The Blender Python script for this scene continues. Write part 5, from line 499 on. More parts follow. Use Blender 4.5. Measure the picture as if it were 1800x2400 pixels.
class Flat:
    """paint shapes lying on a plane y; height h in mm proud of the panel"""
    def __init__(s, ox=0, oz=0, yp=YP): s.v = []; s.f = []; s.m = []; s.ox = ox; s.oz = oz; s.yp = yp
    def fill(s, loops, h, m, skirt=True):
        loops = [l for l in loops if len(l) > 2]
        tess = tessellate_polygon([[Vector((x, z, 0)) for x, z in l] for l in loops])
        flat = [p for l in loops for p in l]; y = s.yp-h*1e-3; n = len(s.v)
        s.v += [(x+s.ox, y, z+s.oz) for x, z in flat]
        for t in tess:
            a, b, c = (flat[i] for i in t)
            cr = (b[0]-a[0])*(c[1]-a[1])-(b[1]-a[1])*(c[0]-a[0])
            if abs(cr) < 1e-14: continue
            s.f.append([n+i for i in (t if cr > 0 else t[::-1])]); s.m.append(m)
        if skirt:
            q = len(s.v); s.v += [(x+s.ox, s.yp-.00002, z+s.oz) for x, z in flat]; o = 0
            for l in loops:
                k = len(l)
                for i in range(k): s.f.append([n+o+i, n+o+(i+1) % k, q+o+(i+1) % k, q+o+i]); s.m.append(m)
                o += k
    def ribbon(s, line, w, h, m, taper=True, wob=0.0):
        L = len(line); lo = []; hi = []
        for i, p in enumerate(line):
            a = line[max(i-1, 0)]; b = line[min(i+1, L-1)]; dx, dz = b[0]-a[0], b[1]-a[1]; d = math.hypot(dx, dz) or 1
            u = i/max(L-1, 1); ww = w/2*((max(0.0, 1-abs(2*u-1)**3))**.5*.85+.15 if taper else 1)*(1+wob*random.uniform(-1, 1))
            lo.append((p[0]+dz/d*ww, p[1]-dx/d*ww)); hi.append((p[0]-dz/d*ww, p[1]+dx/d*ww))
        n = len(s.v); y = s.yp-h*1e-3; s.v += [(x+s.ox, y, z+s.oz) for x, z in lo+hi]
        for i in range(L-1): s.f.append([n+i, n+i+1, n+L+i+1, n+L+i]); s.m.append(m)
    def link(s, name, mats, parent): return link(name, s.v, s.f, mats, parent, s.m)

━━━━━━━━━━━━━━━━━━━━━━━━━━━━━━

■ Task brief ■
Reproduce the listing in full. Keep it exactly as written.

■ Answer to this exercise ■
The Blender Python script for this scene continues. Write part 5, from line 499 on. More parts follow. Use Blender 4.5. Measure the picture as if it were 1800x2400 pixels.
class Flat:
    """paint shapes lying on a plane y; height h in mm proud of the panel"""
    def __init__(s, ox=0, oz=0, yp=YP): s.v = []; s.f = []; s.m = []; s.ox = ox; s.oz = oz; s.yp = yp
    def fill(s, loops, h, m, skirt=True):
        loops = [l for l in loops if len(l) > 2]
        tess = tessellate_polygon([[Vector((x, z, 0)) for x, z in l] for l in loops])
        flat = [p for l in loops for p in l]; y = s.yp-h*1e-3; n = len(s.v)
        s.v += [(x+s.ox, y, z+s.oz) for x, z in flat]
        for t in tess:
            a, b, c = (flat[i] for i in t)
            cr = (b[0]-a[0])*(c[1]-a[1])-(b[1]-a[1])*(c[0]-a[0])
            if abs(cr) < 1e-14: continue
            s.f.append([n+i for i in (t if cr > 0 else t[::-1])]); s.m.append(m)
        if skirt:
            q = len(s.v); s.v += [(x+s.ox, s.yp-.00002, z+s.oz) for x, z in flat]; o = 0
            for l in loops:
                k = len(l)
                for i in range(k): s.f.append([n+o+i, n+o+(i+1) % k, q+o+(i+1) % k, q+o+i]); s.m.append(m)
                o += k
    def ribbon(s, line, w, h, m, taper=True, wob=0.0):
        L = len(line); lo = []; hi = []
        for i, p in enumerate(line):
            a = line[max(i-1, 0)]; b = line[min(i+1, L-1)]; dx, dz = b[0]-a[0], b[1]-a[1]; d = math.hypot(dx, dz) or 1
            u = i/max(L-1, 1); ww = w/2*((max(0.0, 1-abs(2*u-1)**3))**.5*.85+.15 if taper else 1)*(1+wob*random.uniform(-1, 1))
            lo.append((p[0]+dz/d*ww, p[1]-dx/d*ww)); hi.append((p[0]-dz/d*ww, p[1]+dx/d*ww))
        n = len(s.v); y = s.yp-h*1e-3; s.v += [(x+s.ox, y, z+s.oz) for x, z in lo+hi]
        for i in range(L-1): s.f.append([n+i, n+i+1, n+L+i+1, n+L+i]); s.m.append(m)
    def link(s, name, mats, parent): return link(name, s.v, s.f, mats, parent, s.m)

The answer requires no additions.